Not someones idea of who you should be...must be...need to be....for them and their purposes.
I've heard it said so very many times...be yourself and the right one will love you where you are... broken, healed or somewhere in between.
The abuser picked you out amongst his phalanx of women, his haram so to speak. From the many dating websites and meets, he picked you because of your light, your goodness, your strength, your solid footing and solid foundation of beliefs and principles.
He preyed on and preys on even now, the tender hearted....they must break you (insert Ivan Drago's voice here, Rocky IV) for many reasons...however, I truly believe that the foremost reason is the need to FEEL something, to bask their cold cold heart in your glow....akin to warming your chilly fingers and toes at the campfire after a chilly northern swim.
And like that campfire, as the fuel is used up, despite your frantic attempts to add more and more and more wood to the fire, eventually that glow begins to dim...the fire shrinks as do you...huddling over the small bit of warmth you have left, until there is nothing left to give and you find yourself sitting, tears running silently down your face arms out in supplication and love....you are starving, thirsty...gaunt and wasting away mentally, emotionally and at times physically....
And here is the twist, the horror of it all.....you look to your abuser, to the one who professes his love to help.... to throw wood onto the fire...and they laugh in your face.
The lies in my particular story began within the first few weeks of dating....
Talking with his x-gf and begging her to come back...telling her he loved her and wanted her back...
Talking with women on Facebook and other social media platforms....
Remaining on Dating sites....
Oh god....the female bootprints in the snow coming from the trailer next door on his property, to the log house....I still cringe as I believed his lies that it must be an x-gf stalking him...this within the first few months...
The bathroom breaks with his phone.....I do not have to explain that one do I?
The pics and women on his phone, on his social media platforms...just there somehow...
The long blond hair on his passenger seat....just giving a ride to a co-worker out on the block...
The neglect, the absolute neglect physically....due to his addiction....that he swore he never did...
I could go on all day but I will not bore you with my sordid story....
Just...know this dear hearts....trust your gut.
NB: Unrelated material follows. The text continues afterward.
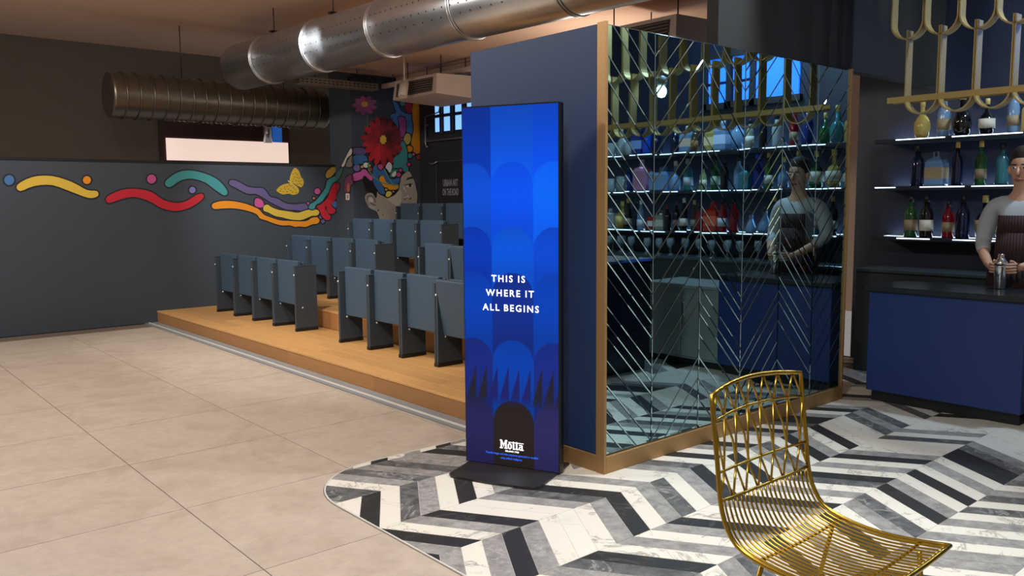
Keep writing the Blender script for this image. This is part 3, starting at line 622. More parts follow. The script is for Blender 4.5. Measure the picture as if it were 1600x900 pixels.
 ('H','dahlia_petal',(97, 18, 24),[(6.302,2.347),(6.353,2.42),(6.427,2.449),(6.466,2.444),(6.458,2.407),(6.405,2.35),(6.315,2.329)]),
 ('H','dahlia_petal',(105, 20, 26),[(6.322,2.312),(6.401,2.362),(6.48,2.361),(6.514,2.341),(6.489,2.309),(6.416,2.276),(6.325,2.291)]),
 ('H','dahlia_petal',(83, 16, 20),[(6.284,2.29),(6.349,2.316),(6.406,2.304),(6.427,2.284),(6.404,2.264),(6.346,2.249),(6.283,2.273)]),
 ('H','dahlia_petal',(104, 20, 25),[(6.28,2.263),(6.351,2.26),(6.397,2.225),(6.406,2.197),(6.376,2.188),(6.317,2.199),(6.271,2.248)]),
 ('H','dahlia_petal',(164, 31, 40),[(6.256,2.234),(6.315,2.183),(6.333,2.119),(6.325,2.088),(6.294,2.1),(6.251,2.15),(6.24,2.226)]),
 ('H','dahlia_petal',(185, 35, 45),[(6.228,2.223),(6.253,2.155),(6.236,2.094),(6.214,2.071),(6.193,2.093),(6.181,2.153),(6.21,2.222)]),
 ('H','dahlia_petal',(203, 39, 50),[(6.193,2.226),(6.173,2.155),(6.124,2.111),(6.093,2.103),(6.089,2.132),(6.115,2.19),(6.178,2.235)]),
 ('H','dahlia_petal',(159, 30, 39),[(6.172,2.242),(6.133,2.191),(6.081,2.176),(6.054,2.183),(6.061,2.21),(6.099,2.247),(6.163,2.256)]),
 ('H','dahlia_petal',(158, 30, 39),[(6.16,2.265),(6.097,2.234),(6.04,2.242),(6.018,2.259),(6.038,2.281),(6.094,2.3),(6.159,2.282)]),
 ('H','dahlia_petal',(134, 25, 33),[(6.163,2.296),(6.101,2.295),(6.063,2.327),(6.057,2.352),(6.083,2.363),(6.134,2.356),(6.171,2.311)]),
 ('H','dahlia_petal',(147, 28, 36),[(6.182,2.322),(6.121,2.365),(6.099,2.423),(6.104,2.454),(6.135,2.446),(6.181,2.404),(6.197,2.332)]),
 ('H','dahlia_petal',(128, 24, 31),[(6.214,2.337),(6.189,2.406),(6.205,2.469),(6.227,2.493),(6.247,2.471),(6.26,2.41),(6.232,2.338)]),
 ('H','dahlia_petal',(84, 16, 20),[(6.25,2.334),(6.267,2.4),(6.314,2.441),(6.345,2.448),(6.349,2.42),(6.326,2.365),(6.265,2.325)]),
 ('H','dahlia_petal',(70, 13, 17),[(6.269,2.321),(6.313,2.38),(6.373,2.403),(6.404,2.4),(6.396,2.371),(6.352,2.326),(6.278,2.308)]),
 ('H','dahlia_petal',(112, 21, 27),[(6.262,2.274),(6.301,2.28),(6.325,2.263),(6.33,2.246),(6.314,2.236),(6.282,2.236),(6.257,2.263)]),
 ('H','dahlia_petal',(138, 26, 34),[(6.248,2.252),(6.288,2.227),(6.301,2.19),(6.296,2.17),(6.276,2.174),(6.246,2.2),(6.238,2.245)]),
 ('H','dahlia_petal',(173, 33, 42),[(6.221,2.241),(6.231,2.197),(6.215,2.16),(6.198,2.147),(6.186,2.163),(6.183,2.202),(6.208,2.242)]),
 ('H','dahlia_petal',(180, 34, 44),[(6.194,2.249),(6.181,2.214),(6.152,2.201),(6.134,2.204),(6.133,2.221),(6.149,2.247),(6.186,2.257)]),
 ('H','dahlia_petal',(140, 27, 34),[(6.18,2.274),(6.141,2.257),(6.108,2.266),(6.096,2.28),(6.11,2.294),(6.144,2.303),(6.181,2.286)]),
 ('H','dahlia_petal',(135, 26, 33),[(6.186,2.298),(6.148,2.302),(6.132,2.326),(6.133,2.343),(6.151,2.348),(6.18,2.34),(6.194,2.307)]),
 ('H','dahlia_petal',(123, 23, 30),[(6.208,2.316),(6.181,2.353),(6.183,2.392),(6.195,2.409),(6.212,2.399),(6.229,2.364),(6.22,2.319)]),
 ('H','dahlia_petal',(91, 17, 22),[(6.235,2.318),(6.239,2.363),(6.266,2.394),(6.287,2.402),(6.293,2.383),(6.283,2.345),(6.246,2.313)]),
 ('H','dahlia_petal',(70, 13, 17),[(6.26,2.297),(6.29,2.323),(6.322,2.322),(6.336,2.312),(6.328,2.295),(6.301,2.278),(6.263,2.286)]),
 ('H','dahlia_centre',(214, 180, 60),[(6.278,2.296),(6.288,2.271),(6.264,2.259),(6.254,2.233),(6.231,2.242),(6.208,2.231),(6.2,2.256),(6.176,2.266),(6.187,2.293),(6.178,2.318),(6.202,2.33),(6.211,2.356),(6.234,2.347),(6.258,2.358),(6.266,2.333),(6.289,2.323)]),
 ('H','pink_petal',(144, 78, 124),[(5.992,2.753),(6.076,2.77),(6.134,2.746),(6.148,2.721),(6.114,2.702),(6.043,2.697),(5.984,2.735)]),
 ('H','pink_petal',(154, 67, 121),[(5.985,2.736),(6.06,2.711),(6.078,2.665),(6.064,2.637),(6.023,2.637),(5.969,2.666),(5.962,2.725)]),
 ('H','pink_petal',(138, 66, 120),[(5.964,2.725),(5.993,2.671),(5.962,2.625),(5.926,2.608),(5.899,2.626),(5.888,2.674),(5.938,2.726)]),
 ('H','pink_petal',(147, 67, 108),[(5.94,2.725),(5.912,2.67),(5.85,2.646),(5.811,2.649),(5.809,2.676),(5.842,2.718),(5.923,2.738)]),
 ('H','pink_petal',(138, 78, 112),[(5.923,2.736),(5.849,2.702),(5.782,2.709),(5.756,2.728),(5.78,2.752),(5.846,2.774),(5.923,2.754)]),
 ('H','pink_petal',(144, 81, 118),[(5.922,2.753),(5.843,2.755),(5.808,2.789),(5.809,2.816),(5.847,2.827),(5.908,2.817),(5.938,2.768)]),
 ('H','pink_petal',(174, 76, 121),[(5.937,2.767),(5.885,2.802),(5.893,2.845),(5.92,2.866),(5.955,2.859),(5.988,2.825),(5.962,2.773)]),
 ('H','pink_petal',(136, 76, 105),[(5.96,2.773),(5.96,2.83),(6.009,2.866),(6.049,2.874),(6.066,2.85),(6.054,2.803),(5.984,2.766)]),
 ('H','pink_petal',(140, 81, 111),[(5.982,2.768),(6.039,2.817),(6.111,2.827),(6.147,2.816),(6.135,2.788),(6.079,2.752),(5.992,2.751)]),
 ('H','flower_centre',(206, 150, 60),[(6.007,2.761),(6.0,2.742),(5.981,2.728),(5.955,2.721),(5.93,2.724),(5.912,2.737),(5.906,2.754),(5.913,2.773),(5.932,2.787),(5.958,2.794),(5.983,2.791),(6.001,2.779)]),
]
# ================================================================== FLOOR
floor = MB().box(-3.0, 7.3, -4.0, 10.6, -0.12, -0.008).build('floor', M_joint)
tag(floor, 'floor of large beige stone tiles with a marble chevron field', 'floor', kind='structure')

# beige tiles, 0.885 m grid
T = 0.885
for i in range(-4, 3):
    for j in range(-3, 9):
        x0, y0 = 2.195 + (i - 1) * T, 3.06 + (j - 1) * T
        x1, y1 = x0 + T, y0 + T
        if x0 > 3.2 or (x0 >= 1.9 and y1 < 3.9):
            continue
        x1 = min(x1, 3.11)
        dd, rr = frame_size(((x0 + x1) / 2, (y0 + y1) / 2, 0))
        if dd < 0.2 or rr < -0.78 * dd or y1 > 10.6:
            continue
        g = 0.0022
        MB().box(x0 + g, x1 - g, y0 + g, y1 - g, -0.012, -0.004).build('floor_tile', M_beige, floor)

# chevron field: convex region X >= XB, Y <= YB with a rounded corner
XB, YB, RC = 1.877, 3.965, 0.47
arc = [(XB + RC + RC * math.cos(PI - t * PI / 2 / 14), YB - RC + RC * math.sin(PI - t * PI / 2 / 14)) for t in range(15)]
def in_region(poly):
    poly = clip(poly, -1, 0, -XB)
    poly = clip(poly, 0, 1, YB)
    for k in range(14):
        a = PI - (k + 0.5) * PI / 2 / 14
        nx, ny = math.cos(a), math.sin(a)
        if len(poly) < 3: return []
        poly = clip(poly, nx, ny, nx * (XB + RC) + ny * (YB - RC) + RC)
    return poly
bed = [(7.2, -2.5), (7.2, YB)] + arc[::-1] + [(XB, -2.5)]
MB().prism(bed, -0.02, -0.0016).build('grout_bed', M_grout, floor)
path = [(XB, -2.5)] + arc + [(3.16, YB)]
def offset_path(path, d):
    out = []
    for i, p in enumerate(path):
        a, b = path[max(i - 1, 0)], path[min(i + 1, len(path) - 1)]
        tx, ty = b[0] - a[0], b[1] - a[1]
        l = math.hypot(tx, ty)
        out.append((p[0] - ty / l * d, p[1] + tx / l * d))
    return out
tb = MB()
for lo, hi, z, mi in ((0.0, 0.008, 0.0006, 0), (0.008, 0.012, -0.003, 1)):
    a, b = offset_path(path, lo), offset_path(path, hi)
    for i in range(len(path) - 1):
        tb.prism([a[i], a[i + 1], b[i + 1], b[i]][::-1], -0.01, z, mi)
tag(tb.build('trim_1', [M_alumw, M_joint]), 'thin pale metal edging around the chevron marble', 'floor trim', kind='structure')

CX0, CY0, CW, CP, CS = 2.354, 2.702, 0.406, 0.1108, -0.258
KIND = {'w': M_white, 'p': M_plain, 'g': M_grey, 'd': M_dark, 'k': M_black}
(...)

You are not wrong in what you are picking up on...
You may do what I did and confront, communicate quietly but firmly your concerns....the best that may happen is they will know and hide it better, but the worst? A storm of verbal, physical, mental and emotional abuse....used to deflect....used to distract....used to place blame on you...
So go easy...be wise...and do what I was told once....RUN....
Run my fellow survivors...run and never look back...that way lies destruction...yours.
Every time I went back...I see now...every time I went back the abuse increased, his need to control, his need to smother and debilitate became stronger, the need to subjugate a living breathing thing. A thing of power in its own right...a tornado of unending magnitude, sweeping everything in its path up...up...up until nothing is left but a veritable wasteland.
The pain of leaving, the pain of healing....the cost is high, I would speak truth to you and have you warned. The mind-f*ckery is absolute. The longer you have been with your monster, the worse it becomes. It is hell....but oh, dear friends....no matter how high the cost, you will have compassion again...kindnesses...love....joys....goodness...
you will have you again....
you will live without the constant fear....yes there is fear of another kind, but it is not fear of losing your sanity, your life, your health...it is a fear of the future, of this alien world you no longer recognize....
But....but you will...
The short chat with a teller and standing in awe as she laughs at something you said...
The smile from a stranger....a hello...and the wonder of someone finding you attractive, still.
Thinking that somehow all this pain and fractured heart must show....that this again was an indication of the lies spoken over you...
you are pretty, not ugly....
God is good people, He truly is...I have had, without looking for it, consistent attention whenever I go out in public or within a group playing poker....
I truly hope you hear my heart....there is no seeking it out....oh no, I rabbit when confronted with attention....
My point here is this....the lies of the enemy are just that....LIES..... the proof is in the pudding so they say...(where do these sayings come from?)...
You are worthy...
You are lovely...
You are beautiful....
In every way....you are fearfully and wonderfully made.
Take that in...soak it in...bathe in the goodness of the one who made you....
We are not perfect...but we are not monsters....we are not ugly, unwanted, unneeded, useless or any of the horrifying things the average person would never say to another human being....words said over you again and again and again....shown to you by their actions, over and over and over again...
Believe in you my friends....before you believe in anyone else, believe in you.
Speak softly....walk tall....walk proud....you are worthy of a little self- love don't you think?
God go with you, may He guide your feet and set His face to watch over you and keep you safe.